Sylvie Perault, « Le costumier, l’artisan et l’habit de cour  : créer, fabriquer et représenter le gentilhomme sur scène et à l’écran », Apparence(s), 6, 2015

Extrait de l’article

Lorsque, dans le courant des années 1980, Stephen Frears décide d’adapter Les Liaisons dangereuses de Choderlos de Laclos à l’écran, le monde des costumiers et des artisans du spectacle parisiens est en effervescence. D’une part, les Américains ont pour réputation de ne pas lésiner sur les prix de revient des costumes – tous accessoires confondus – afin d’être au plus près des souhaits du réalisateur et de l’ambiance d’une période donnée. D’autre part, le créateur de costume choisi pour l’occasion jouit d’une renommée internationale : il s’agit de James Acheson, déjà détenteur d’un Oscar pour Le Dernier Empereur de Bernardo Bertolucci (1987). Le budget costumes des Liaisons est moins important que celui de Bertolucci, qui avait battu les records du moment avec 30  % de la somme totale, mais là encore, les moyens sont mis en place afin que le film soit, au moins, une réussite esthétique. Même si l’action ne se passe pas directement à la cour du roi, c’est bien une marquise de Merteuil et un vicomte de Valmont, vêtus luxueusement selon les exigences de leur rang, que le spectateur verra à l’écran et ce, dès la scène liminaire du film. Ces considérations financières peuvent sembler vénales  ; elles sont pourtant la clé de voûte de la réussite d’un film dont le cadre est historique. La question des costumes et de leur prix de revient est une constante  : Georges Annenkov, costumier-réalisateur, y faisait déjà allusion dans les années 1950. Le rôle du Roi-Soleil auquel il fait référence est une figuration dans un film qu’il ne cite pas  :

[…] les costumes neufs pour les figurants ne sont pas prévus dans le devis [dit le directeur de production]4.
— Un figurant pour votre devis, peut-être  ; mais pour le film c’est le Roi-Soleil, objecte le maquettiste.
— Trois mille cinq au maximum5  ! Trouvez-lui quelque chose en location, ce n’est qu’un figurant.
— C’est le Roi-Soleil, le plus somptueux des rois  !

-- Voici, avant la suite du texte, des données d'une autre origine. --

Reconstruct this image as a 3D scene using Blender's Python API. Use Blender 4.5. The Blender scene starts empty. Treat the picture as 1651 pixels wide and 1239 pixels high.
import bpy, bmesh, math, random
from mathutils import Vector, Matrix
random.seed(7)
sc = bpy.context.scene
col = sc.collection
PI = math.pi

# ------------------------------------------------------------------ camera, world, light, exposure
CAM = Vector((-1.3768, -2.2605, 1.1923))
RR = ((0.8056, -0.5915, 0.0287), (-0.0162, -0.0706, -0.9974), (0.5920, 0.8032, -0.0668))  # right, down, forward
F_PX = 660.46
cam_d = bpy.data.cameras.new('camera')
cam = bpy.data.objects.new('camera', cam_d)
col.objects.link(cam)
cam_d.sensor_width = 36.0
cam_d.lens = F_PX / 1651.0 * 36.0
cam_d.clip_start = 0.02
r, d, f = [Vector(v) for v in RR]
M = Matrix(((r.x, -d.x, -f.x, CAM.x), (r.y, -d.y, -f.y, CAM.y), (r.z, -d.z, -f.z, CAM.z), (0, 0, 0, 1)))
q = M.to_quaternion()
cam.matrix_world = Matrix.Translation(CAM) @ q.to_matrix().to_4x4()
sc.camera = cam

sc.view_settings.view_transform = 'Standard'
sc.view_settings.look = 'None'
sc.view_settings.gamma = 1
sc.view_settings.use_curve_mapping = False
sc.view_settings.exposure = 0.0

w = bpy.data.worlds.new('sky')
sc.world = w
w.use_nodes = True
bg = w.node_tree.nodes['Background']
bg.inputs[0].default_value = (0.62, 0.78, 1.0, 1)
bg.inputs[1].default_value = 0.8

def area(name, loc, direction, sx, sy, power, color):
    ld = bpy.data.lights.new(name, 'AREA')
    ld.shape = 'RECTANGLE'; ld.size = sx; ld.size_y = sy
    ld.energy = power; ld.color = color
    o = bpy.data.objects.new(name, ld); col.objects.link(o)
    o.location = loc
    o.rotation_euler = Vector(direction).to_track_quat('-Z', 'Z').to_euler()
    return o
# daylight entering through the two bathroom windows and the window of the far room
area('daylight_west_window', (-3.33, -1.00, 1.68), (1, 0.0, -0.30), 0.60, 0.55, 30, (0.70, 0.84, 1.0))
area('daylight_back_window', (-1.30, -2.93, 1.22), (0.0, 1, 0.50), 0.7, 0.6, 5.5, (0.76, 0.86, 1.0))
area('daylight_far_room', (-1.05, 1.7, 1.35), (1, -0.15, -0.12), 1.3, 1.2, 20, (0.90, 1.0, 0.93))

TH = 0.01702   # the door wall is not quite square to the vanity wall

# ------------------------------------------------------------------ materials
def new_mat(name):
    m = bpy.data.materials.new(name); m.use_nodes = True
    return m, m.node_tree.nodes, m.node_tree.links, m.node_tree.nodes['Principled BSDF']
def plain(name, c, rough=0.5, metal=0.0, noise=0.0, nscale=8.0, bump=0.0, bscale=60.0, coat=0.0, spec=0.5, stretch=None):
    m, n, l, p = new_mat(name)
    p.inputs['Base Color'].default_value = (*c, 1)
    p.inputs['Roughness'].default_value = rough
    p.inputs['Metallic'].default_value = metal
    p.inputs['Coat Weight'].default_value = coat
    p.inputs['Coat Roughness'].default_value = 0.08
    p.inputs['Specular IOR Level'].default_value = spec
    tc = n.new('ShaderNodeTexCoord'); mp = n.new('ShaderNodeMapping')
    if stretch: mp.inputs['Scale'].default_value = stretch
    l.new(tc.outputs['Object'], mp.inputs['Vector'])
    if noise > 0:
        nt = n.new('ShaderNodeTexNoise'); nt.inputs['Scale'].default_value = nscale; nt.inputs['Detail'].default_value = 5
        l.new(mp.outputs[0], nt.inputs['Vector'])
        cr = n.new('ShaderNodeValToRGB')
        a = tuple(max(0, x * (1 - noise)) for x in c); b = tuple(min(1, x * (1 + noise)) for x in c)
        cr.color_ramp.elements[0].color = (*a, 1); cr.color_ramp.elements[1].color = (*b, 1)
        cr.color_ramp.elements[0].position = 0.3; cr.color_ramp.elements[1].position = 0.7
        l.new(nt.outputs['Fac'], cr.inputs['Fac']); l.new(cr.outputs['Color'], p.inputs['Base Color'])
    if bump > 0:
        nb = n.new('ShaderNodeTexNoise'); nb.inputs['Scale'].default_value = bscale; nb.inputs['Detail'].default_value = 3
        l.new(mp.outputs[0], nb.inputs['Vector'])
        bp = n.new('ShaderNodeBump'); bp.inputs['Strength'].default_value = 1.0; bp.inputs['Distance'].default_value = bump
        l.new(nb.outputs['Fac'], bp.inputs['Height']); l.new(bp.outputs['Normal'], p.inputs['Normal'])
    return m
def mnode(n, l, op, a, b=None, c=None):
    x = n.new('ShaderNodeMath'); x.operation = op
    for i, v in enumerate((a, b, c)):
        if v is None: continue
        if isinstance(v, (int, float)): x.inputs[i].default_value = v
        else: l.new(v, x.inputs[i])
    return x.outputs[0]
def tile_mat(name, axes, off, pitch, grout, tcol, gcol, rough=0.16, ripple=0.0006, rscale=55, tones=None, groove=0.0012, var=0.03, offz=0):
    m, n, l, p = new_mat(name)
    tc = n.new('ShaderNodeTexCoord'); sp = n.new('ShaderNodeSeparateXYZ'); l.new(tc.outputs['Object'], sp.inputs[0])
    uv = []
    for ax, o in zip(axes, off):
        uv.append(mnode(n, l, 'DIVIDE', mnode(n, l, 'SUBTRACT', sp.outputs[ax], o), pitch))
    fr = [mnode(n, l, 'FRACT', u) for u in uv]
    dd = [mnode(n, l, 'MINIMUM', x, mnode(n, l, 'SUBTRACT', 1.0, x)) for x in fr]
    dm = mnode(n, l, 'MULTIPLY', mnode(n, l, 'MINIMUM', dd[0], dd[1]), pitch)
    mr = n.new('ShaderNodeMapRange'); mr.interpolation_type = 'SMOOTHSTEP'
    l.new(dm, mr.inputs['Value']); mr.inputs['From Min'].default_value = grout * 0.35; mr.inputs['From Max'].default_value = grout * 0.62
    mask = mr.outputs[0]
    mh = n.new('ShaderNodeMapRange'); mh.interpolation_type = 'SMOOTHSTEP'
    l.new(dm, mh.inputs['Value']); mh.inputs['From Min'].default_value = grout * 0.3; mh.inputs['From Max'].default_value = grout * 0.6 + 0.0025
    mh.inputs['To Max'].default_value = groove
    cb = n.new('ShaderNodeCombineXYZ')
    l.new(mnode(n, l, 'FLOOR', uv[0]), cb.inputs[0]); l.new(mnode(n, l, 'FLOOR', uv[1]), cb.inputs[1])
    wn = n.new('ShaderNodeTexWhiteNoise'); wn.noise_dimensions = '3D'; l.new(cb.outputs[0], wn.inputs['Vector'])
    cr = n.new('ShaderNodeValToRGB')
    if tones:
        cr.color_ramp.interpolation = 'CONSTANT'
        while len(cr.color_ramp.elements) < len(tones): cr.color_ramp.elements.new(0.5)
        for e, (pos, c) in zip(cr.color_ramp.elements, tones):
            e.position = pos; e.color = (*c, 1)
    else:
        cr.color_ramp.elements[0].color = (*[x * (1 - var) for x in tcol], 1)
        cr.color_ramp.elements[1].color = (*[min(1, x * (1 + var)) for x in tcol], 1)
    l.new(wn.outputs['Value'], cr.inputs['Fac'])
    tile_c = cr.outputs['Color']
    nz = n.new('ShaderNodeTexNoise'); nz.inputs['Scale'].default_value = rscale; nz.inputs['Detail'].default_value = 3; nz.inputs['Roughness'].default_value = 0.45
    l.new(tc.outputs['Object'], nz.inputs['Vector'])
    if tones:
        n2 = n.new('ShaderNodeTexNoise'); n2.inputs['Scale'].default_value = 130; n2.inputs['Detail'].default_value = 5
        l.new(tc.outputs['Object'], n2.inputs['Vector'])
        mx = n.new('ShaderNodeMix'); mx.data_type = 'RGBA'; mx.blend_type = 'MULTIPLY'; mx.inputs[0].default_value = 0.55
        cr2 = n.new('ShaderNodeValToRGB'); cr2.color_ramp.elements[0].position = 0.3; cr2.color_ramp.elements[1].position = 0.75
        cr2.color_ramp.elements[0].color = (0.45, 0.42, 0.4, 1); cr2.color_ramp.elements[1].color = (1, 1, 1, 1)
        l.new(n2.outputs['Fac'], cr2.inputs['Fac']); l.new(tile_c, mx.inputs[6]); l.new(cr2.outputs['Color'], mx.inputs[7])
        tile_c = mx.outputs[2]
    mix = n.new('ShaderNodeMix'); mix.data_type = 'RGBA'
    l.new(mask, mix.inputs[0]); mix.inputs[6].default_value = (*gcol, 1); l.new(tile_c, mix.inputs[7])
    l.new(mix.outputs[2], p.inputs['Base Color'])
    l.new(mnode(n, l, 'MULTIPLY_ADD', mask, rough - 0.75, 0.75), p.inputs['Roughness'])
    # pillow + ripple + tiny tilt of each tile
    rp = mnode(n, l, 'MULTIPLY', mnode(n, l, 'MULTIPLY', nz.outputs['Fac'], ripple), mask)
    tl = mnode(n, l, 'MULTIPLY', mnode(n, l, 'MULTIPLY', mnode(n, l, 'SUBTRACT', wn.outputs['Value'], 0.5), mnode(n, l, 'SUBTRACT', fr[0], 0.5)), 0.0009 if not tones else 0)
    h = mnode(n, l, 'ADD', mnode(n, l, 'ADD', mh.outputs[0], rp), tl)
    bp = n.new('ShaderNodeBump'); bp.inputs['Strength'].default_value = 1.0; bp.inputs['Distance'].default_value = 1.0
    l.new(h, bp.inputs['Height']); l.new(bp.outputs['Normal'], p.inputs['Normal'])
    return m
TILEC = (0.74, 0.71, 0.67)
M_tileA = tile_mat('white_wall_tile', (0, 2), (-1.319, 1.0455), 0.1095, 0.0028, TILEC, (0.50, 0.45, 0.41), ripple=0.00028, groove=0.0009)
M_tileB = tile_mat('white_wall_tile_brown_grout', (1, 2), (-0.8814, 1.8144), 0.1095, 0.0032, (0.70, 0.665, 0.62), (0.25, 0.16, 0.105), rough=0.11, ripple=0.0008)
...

Ce dialogue donne un aperçu des difficultés multiples que doit surmonter le costumier réalisateur pour obtenir ce qu’il souhaite et créer une atmosphère particulière, ici celle qui permet au spectateur de s’imaginer la vie de cour. Les considérations économiques renvoient à un environnement du costume de scène et de l’habit de cour qui s’éloigne de la représentation qui pourrait s’en dégager.